About one-fourth of the proposals could be done through presidential action. The rest would require congressional approval. And that’s where many of the commission’s big-ticket items hit a bipartisan wall.

One Grace Commission recommendation that Northwest residents of a certain age might remember to sell the Bonneville Power Administration to a private entity.

Reagan suggested such a move in 1986, but the region’s congressional delegation, which was much more balanced then, locked arms in opposition, as did businesses and homeowners across the Northwest, even though all the states gave Reagan their Electoral votes.

A year later, Congress passed a law that prohibited even studying that sale.

Of the suggested $424 billion in savings over three years, actions by Reagan saved about $100 billion over that period. Citizens Against Government Waste, an organization set up after the commission turned in its report, estimates that has grown to a total of $2.4 trillion in the years since.

DOGE at least has a pronounceable acronym. It has two high-powered executives rather than one at its head. They received a generally positive reception from Republicans during their visit to Capitol Hill last week.
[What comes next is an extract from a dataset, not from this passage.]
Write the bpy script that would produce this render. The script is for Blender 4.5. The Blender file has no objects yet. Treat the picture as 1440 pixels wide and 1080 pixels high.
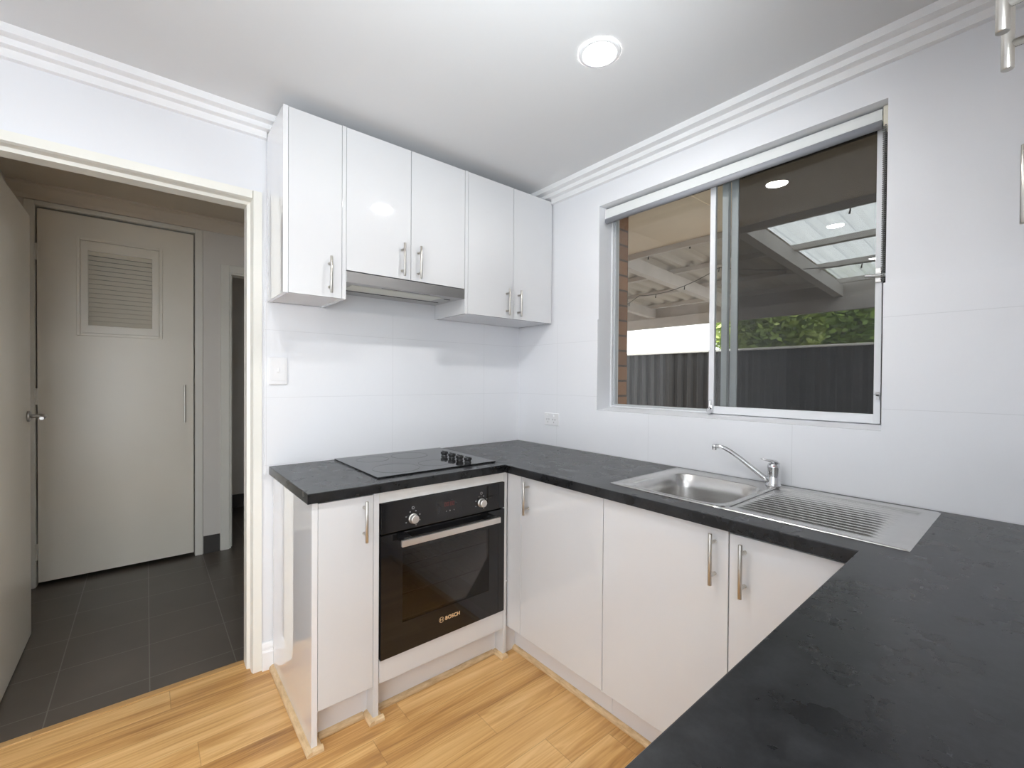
import bpy, bmesh, math, random
from mathutils import Vector, Matrix

random.seed(7)
SC = bpy.context.scene
COL = SC.collection
PI = math.pi

# ------------------------------------------------------------------ materials
def new_mat(name):
    m = bpy.data.materials.new(name)
    m.use_nodes = True
    nt = m.node_tree
    b = nt.nodes['Principled BSDF']
    return m, nt, b

def N(nt, typ, **kw):
    n = nt.nodes.new(typ)
    for k, v in kw.items():
        setattr(n, k, v)
    return n

def L(nt, a, b):
    nt.links.new(a, b)

def coords(nt, scale=(1, 1, 1), loc=(0, 0, 0), rot=(0, 0, 0)):
    # world-space position: every mesh is procedural in metres
    g = N(nt, 'ShaderNodeNewGeometry')
    mp = N(nt, 'ShaderNodeMapping')
    mp.inputs['Scale'].default_value = scale
    mp.inputs['Location'].default_value = loc
    mp.inputs['Rotation'].default_value = rot
    L(nt, g.outputs['Position'], mp.inputs['Vector'])
    return mp.outputs['Vector']

def ramp(nt, fac, stops):
    r = N(nt, 'ShaderNodeValToRGB')
    el = r.color_ramp.elements
    while len(el) > 1:
        el.remove(el[-1])
    el[0].position = stops[0][0]
    el[0].color = (*stops[0][1], 1)
    for p, c in stops[1:]:
        e = el.new(p)
        e.color = (*c, 1)
    L(nt, fac, r.inputs['Fac'])
    return r.outputs['Color']

def noise(nt, vec, scale, detail=4, rough=.55):
    n = N(nt, 'ShaderNodeTexNoise')
    n.inputs['Scale'].default_value = scale
    n.inputs['Detail'].default_value = detail
    n.inputs['Roughness'].default_value = rough
    L(nt, vec, n.inputs['Vector'])
    return n.outputs['Fac']

def bump(nt, b, h, strength, dist=.002):
    bp = N(nt, 'ShaderNodeBump')
    bp.inputs['Strength'].default_value = strength
    bp.inputs['Distance'].default_value = dist
    L(nt, h, bp.inputs['Height'])
    L(nt, bp.outputs['Normal'], b.inputs['Normal'])

def simple(name, col, rough=.5, metal=0, spec=.5, var=.04, vscale=6, coat=0, bumpv=0, bscale=200):
    m, nt, b = new_mat(name)
    v = coords(nt)
    f = noise(nt, v, vscale)
    lo = tuple(c * (1 - var) for c in col)
    hi = tuple(min(1, c * (1 + var)) for c in col)
    L(nt, ramp(nt, f, [(.3, lo), (.7, hi)]), b.inputs['Base Color'])
    b.inputs['Roughness'].default_value = rough
    b.inputs['Metallic'].default_value = metal
    b.inputs['Specular IOR Level'].default_value = spec
    b.inputs['Coat Weight'].default_value = coat
    b.inputs['Coat Roughness'].default_value = .02
    if bumpv:
        bump(nt, b, noise(nt, v, bscale), bumpv)
    return m

def math_node(nt, op, a, b=None):
    n = N(nt, 'ShaderNodeMath', operation=op)
    for i, x in enumerate((a, b)):
        if x is None:
            continue
        if isinstance(x, (int, float)):
            n.inputs[i].default_value = x
        else:
            L(nt, x, n.inputs[i])
    return n.outputs[0]

def grid_line(nt, s, o, d, w):
    # 1 on the joint lines at o + k*d, of width w
    t = math_node(nt, 'SUBTRACT', s, o - d / 2)
    t = math_node(nt, 'DIVIDE', t, d)
    t = math_node(nt, 'FRACT', t)
    t = math_node(nt, 'SUBTRACT', t, .5)
    t = math_node(nt, 'ABSOLUTE', t)
    return math_node(nt, 'LESS_THAN', t, w / d / 2)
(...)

But like Grace and most members of his commission, neither Musk nor Ramaswamy have any experience in government even though they have experience dealing with government. That can create an opinion that government should be run more like a business. That often fails, because government isn’t a business that measures its success in profit or loss.

Republicans control both houses of Congress, which is something Reagan never had. But the Republican margin in the Senate is smaller than Reagan’s, and the margin in the House is a mere five votes. Presumably, any suggestion to sell the BPA would crash and burn because there are more than five Republicans whose constituents get their power through that agency.
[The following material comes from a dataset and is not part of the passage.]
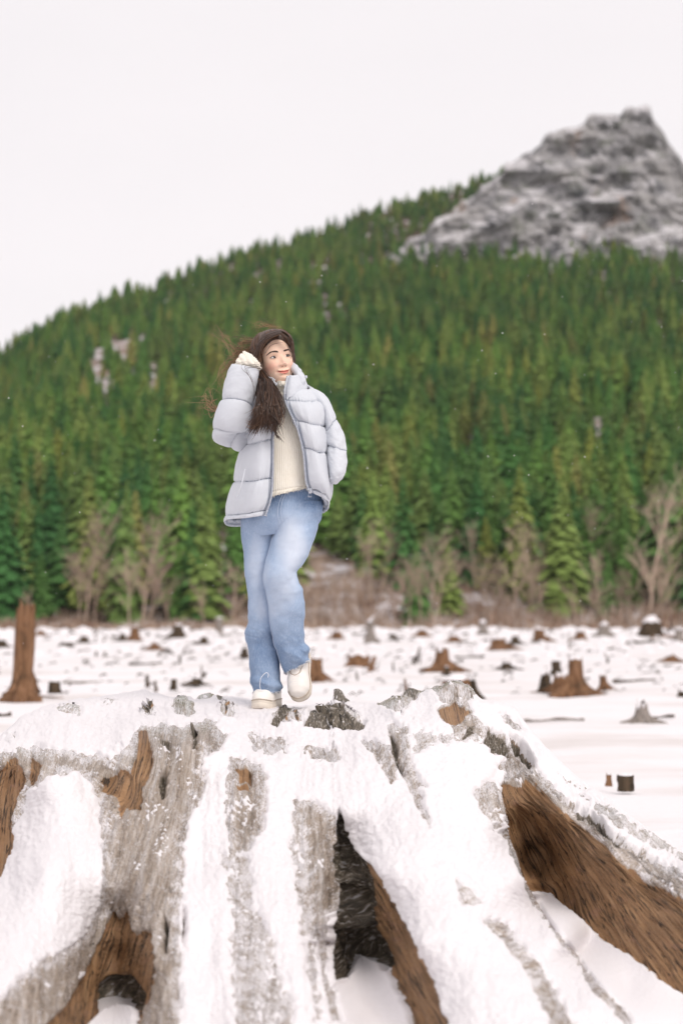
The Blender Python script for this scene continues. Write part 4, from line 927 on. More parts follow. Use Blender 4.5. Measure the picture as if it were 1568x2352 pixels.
def eyes():
    for sx in (-1, 1):
        u = np.linspace(-1, 1, 45)[None]; v = np.linspace(0, 1, 25)[:, None]
        up = .0059*(1-np.abs(u)**2.2)**.75+.0006*u*sx; lo = -.0036*(1-np.abs(u)**2.4)**.9
        x0 = .0300*sx; x = x0+.0152*u+0*v; z = .0004+lo+(up-lo)*v+.06*(x-x0)*sx*1.0
        yy = float(face_y(np.array([x0]), np.array([0.0]))[0])
        y = yy-.0042+ (((x-x0)/.0150)**2)*.0052+((z)/.0056)**2*.0012+.0022*(x-x0)*sx/.015*1.0
        ix, iz = x0+.0032, .0012
        r = np.hypot(x-ix, z-iz); c = np.broadcast_to(np.array([.74, .70, .69]), (*x.shape, 3)).copy()
        def mx_(cc, f):
            nonlocal c
            c = c*(1-f[..., None])+np.array(cc)*f[..., None]
        mx_((.055, .03, .02), sstep(.0078, .0068, r)); mx_((.006, .005, .005), sstep(.0042, .0034, r)); mx_((.25, .15, .13), sstep(.86, 1.0, np.abs(u)+0*v)*.7); mx_((.9, .9, .9), sstep(.0013, .0008, np.hypot(x-ix-.0015, z-iz-.0022)))  # last mix paints a white catchlight onto the iris
        e = mesh_np('eye', HW(np.stack([x, y, z], -1).reshape(-1, 3)), grid_faces(45, 25), M_EYE, PERSON, {'eyecol': c})
        b = MB()
        tp = np.stack([x[-1], y[-1]-.0010, z[-1]+.0003], -1); ext = tp[-1 if sx > 0 else 0]+np.array([.0035*sx, .0015, .0012]); tp = np.concatenate([tp, [ext]]) if sx > 0 else np.concatenate([[ext], tp])
        b.tube(HW(tp), .0015, 6); lw = np.stack([x[0], y[0]-.0004, z[0]-.0002], -1); b.tube(HW(lw), .0004, 5)
        b.build('eyelashes', M_BROW, e)
        # brow made of short overlapping hairs
        bb = MB(); rn = np.random.RandomState(4+sx)
        for i in range(150):
            t = rn.rand(); bx = .0125+t*.041; bz = .0185+.0085*math.sin(min(t*1.45, 1.6))-.008*max(0, t-.62)/.38
            th = .0042*(1-.7*t)*(.55+.45*min(1, t*6)); zz = bz+rn.uniform(-1, 1)*th
            p = [(sx*(bx+q*.0065), zz+q*.0022*(1-1.7*t)) for q in (0, .5, 1)]
            yy = face_y(np.array([q[0] for q in p]), np.array([q[1] for q in p]))-.0012
            bb.tube(HW(np.array([(q[0], yv, q[1]) for q, yv in zip(p, yy)])), [.0006, .0006, .0003], 4)
        bb.build('eyebrow', M_BROW, PERSON)
eyes()

# ---- hair
def hair():
    # cap over the skull
    x, y, z = HG[..., 0], HG[..., 1], HG[..., 2]
    hl = .072-9.0*np.clip(x+.004, -1, 1)**2-np.where(x > 0, 4.0*x*x, 0)
    m = np.maximum(sstep(-.006, .040, z-hl), np.maximum(sstep(-.064, -.080, x)*sstep(-.11, -.08, z), sstep(.064, .074, x)*sstep(-.07, -.04, z)))
    m = np.maximum(m, sstep(.0, .03, y)*sstep(-.14, -.11, z))
    ang = np.arctan2(x, -y)
    th = (.021*m-.0035)+m*(.0022*vn(ang*22, z*14, 3)+.0014*vn(ang*55, z*22, 8))+.006*m*sstep(.05, .11, z)
    G = HG+HN*th[..., None]; F = grid_faces(HG.shape[1], HG.shape[0], True)
    F = F[(m.reshape(-1)[F].max(1) > .05)]; used = np.unique(F); rm = np.zeros(m.size, int); rm[used] = np.arange(len(used))
    b = MB(); b.add(HW(G.reshape(-1, 3)[used]), rm[F], 0, np.clip(.35+.28*vn(ang*30, z*18, 5)+.15*sstep(.07, .12, z), 0, 1).reshape(-1)[used])
    rn = np.random.RandomState(12)
    def lock(guides, count, r=.0013, jit=4.0, tone=(.1, .6), cl=.5, npt=18, tipj=2.0):
        """strands between neighbouring guide lines; each guide is a list of (px,py,off)"""
        gd = [np.asarray(q, float) for q in guides]; nn = len(gd)
        for i in range(count):
            f = rn.rand()*(nn-1); a = int(min(f, nn-2)) if nn > 1 else 0; u = f-a
            t = np.linspace(0, 1, npt)
            ga = cr(gd[a], t*(len(gd[a])-1)); p = ga
            if nn > 1: p = ga*(1-u)+cr(gd[a+1], t*(len(gd[a+1])-1))*u
            end = 1-.5*rn.rand()**1.1 if npt == 18 else 1; p = np.stack([np.interp(t*end, t, p[:, j]) for j in range(3)], -1)
            ph = rn.rand()*100
            wob = np.stack([vn(t*3+ph, i*.7, 1), vn(t*3+ph, i*.7, 9), vn(t*3+ph, i*.7, 5)*.002], -1)
            p = p+np.array([1, 0, 0])*(7.0*np.sin(t*9+f*2.2+.8*rn.rand())*t**1.5)[:, None]*min(1, jit/5)+wob*np.array([jit, jit*.5, 3.0])*(.25+tipj*.5*t[:, None]**1.5)+np.array([rn.normal(0, jit*.25), 0, rn.normal(0, .006)])
            rad = r*rn.uniform(.6, 1.3)*np.clip(np.minimum(1, (1-t)*3+.15), 0, 1)
            tn = np.clip(rn.uniform(*tone)+.12*t, 0, 1)
            V, Fq = tube_np(W(p[:, 0], p[:, 1], p[:, 2]), rad, 4); b.add(V, Fq, 0, np.repeat(tn, 4))
    A = [(640,759,-.02),(604,766,.0),(583,795,.03),(578,835,.01),(588,880,-.06),(588,930,-.235),(578,970,-.25),(571,990,-.25)]
    B = [(641,760,-.05),(610,769,-.05),(595,798,-.03),(594,840,-.05),(602,885,-.10),(606,935,-.235),(597,975,-.25),(585,1002,-.25)]
    Cc = [(642,762,-.09),(607,776,-.09),(591,805,-.075),(590,845,-.08),(614,885,-.13),(624,930,-.235),(622,970,-.25),(608,1000,-.25)]
    Dd = [(643,766,-.11),(609,782,-.115),(594,812,-.09),(592,845,-.09),(620,880,-.14),(640,918,-.225),(644,955,-.24),(632,992,-.25)]
    lock([A, B, Cc, Dd], 900, .0021, 8, (.0, .38))
    lock([B, Cc, Dd], 160, .0012, 9, (.3, .85))
    lock([[(600,880,-.15),(612,920,-.235),(628,955,-.25),(645,975,-.25)], [(598,880,-.15),(606,930,-.235),(632,975,-.25),(648,1000,-.25)]], 60, .0014, 6, (.1, .6))
    lock([[(606,900,-.2),(600,940,-.24),(582,962,-.25),(568,955,-.25)], [(610,900,-.2),(606,950,-.24),(585,985,-.25),(568,975,-.25)]], 60, .0013, 5, (.15, .9))
    lock([[(636,960,-.21),(632,990,-.22),(640,1005,-.22),(655,1019,-.22)], [(636,960,-.21),(630,985,-.22),(632,1005,-.22),(648,1012,-.22)]], 14, .0011, 3, (.1, .4))
    lock([[(630,930,-.2),(640,945,-.2),(648,940,-.2),(657,930,-.2)], [(634,910,-.2),(641,925,-.2),(648,928,-.2),(655,925,-.2)]], 16, .0011, 3, (.05, .3))
    # over the crown and down the right of the face
    lock([[(632,757,.06),(648,757,.02),(664,770,-.01),(672,795,-.02),(674,822,-.02)], [(640,758,-.03),(654,763,-.06),(666,776,-.07),(671,797,-.065),(673,828,-.05)]], 130, .0015, 2.2, (.1, .6))
    lock([[(641,759,-.07),(648,766,-.105),(660,776,-.10),(668,790,-.085)], [(642,762,-.09),(650,772,-.115),(660,781,-.11),(668,795,-.09)]], 50, .0013, 1.5, (.05, .5))
    lock([[(608,812,-.13),(622,794,-.145),(645,787,-.15),(668,792,-.10)]], 4, .0004, 1.6, (.3, .5))
    # wind blown wisps on the left, lighter against the trees
    def wisps(gd, n, tone=(.65, 1.0), r=.0007):
        for i in range(n):
            q = np.array(gd, float); q[1:, 0] += rn.normal(0, 10, len(q)-1)*np.linspace(.4, 1.6, len(q)-1); q[1:, 1] += rn.normal(0, 10, len(q)-1)*np.linspace(.4, 1.6, len(q)-1)
            q[0, :2] += rn.normal(0, 5, 2)
            lock([[tuple(p) for p in q]], 1, r*.8, 5, tone, npt=22)
    wisps([(600,782,.02),(580,792,.04),(556,812,.05),(528,796,.05),(506,775,.05),(500,766,.05)], 12)
    wisps([(598,790,.03),(575,808,.05),(548,812,.05),(520,788,.05),(504,770,.05),(512,790,.05)], 8)
    wisps([(606,768,.02),(588,782,.04),(568,788,.05),(552,792,.05),(545,800,.05)], 30, (.4, .95), .0009)
    wisps([(600,780,.03),(578,800,.06),(553,812,.06),(538,826,.06),(545,842,.06)], 34, (.4, .95), .0009)
    wisps([(590,800,.06),(560,814,.08),(538,835,.09),(520,858,.09),(510,885,.09)], 26)
    wisps([(575,815,.06),(550,832,.08),(526,845,.09),(510,872,.09),(500,905,.09)], 18)
    wisps([(540,935,.08),(505,943,.08),(487,933,.08),(472,922,.08),(463,910,.08)], 14, (.7, 1.0), .0011)
    wisps([(540,925,.08),(500,936,.08),(480,925,.08),(466,912,.08)], 8, (.7, 1.0), .0009)
    wisps([(640,757,.0),(622,748,.02),(600,748,.03),(578,762,.04)], 14, (.6, 1.0), .0006)
    wisps([(650,760,.0),(635,750,.0),(615,742,.02),(595,752,.03)], 8, (.6, 1.0), .0005)
    lock([[(598,838,-.14),(560,836,-.2),(556,846,-.21),(574,868,-.21),(583,900,-.21),(586,940,-.2)], [(600,850,-.14),(580,846,-.2),(572,852,-.21),(582,880,-.21),(587,915,-.21),(588,950,-.2)]], 5, .0006, 2.5, (.05, .35))
    ends = [(560,945),(563,962),(569,985),(580,1004),(597,1007),(613,1002),(628,1010),(640,1006),(655,1020),(650,985),(657,932),(566,972),(588,998),(604,1010)]
    for ex_, ey_ in ends:
        for q in range(9):
            sx_ = 606+rn.uniform(-14, 22); e = (ex_+rn.normal(0, 3), ey_+rn.normal(0, 4), -.262)
            lock([[(sx_, 880+rn.uniform(-12, 30), -.17), (sx_+(ex_-sx_)*.15, 930, -.245), (sx_+(ex_-sx_)*.45+rn.normal(0, 5), 930+(ey_-930)*.5, -.262), e]], 1, .0014, 3, (.0, .6))
    for i in range(900):
        j = rn.randint(x.shape[1]); z0, z1 = rn.randint(6, 30), rn.randint(60, 185)
        if y[90, j] < -.035: continue
        ii = np.arange(z0, z1, 8); jj = (j+np.round(6*vn(ii*.02, i*.3, 2)).astype(int)) % x.shape[1]
        pts = HG[ii, jj]+HN[ii, jj]*(th[ii, jj]+.0015)[:, None]
        if len(ii) < 4 or m[ii, jj].min() < .1: continue
        V, Fq = tube_np(HW(pts), .0013*np.clip(np.minimum(np.arange(len(ii))+.6, len(ii)-np.arange(len(ii))), 0, 1), 4); b.add(V, Fq, 0, rn.uniform(.15, .8))
    b.build('hair', M_HAIR, PERSON, attr='tone')
hair()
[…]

Those margins mean that any proposals to convince Congress to cut programs that benefit a significant number of their constituents will be challenging, even if DOGE tries to paint them as “pork barrel” spending.

That’s when another saying, not nearly as old as the Chinese proverb, might take precedence. As former House Speaker Tom Foley liked to point out, “One person’s pork barrel spending is another person’s wise investment in the local infrastructure.”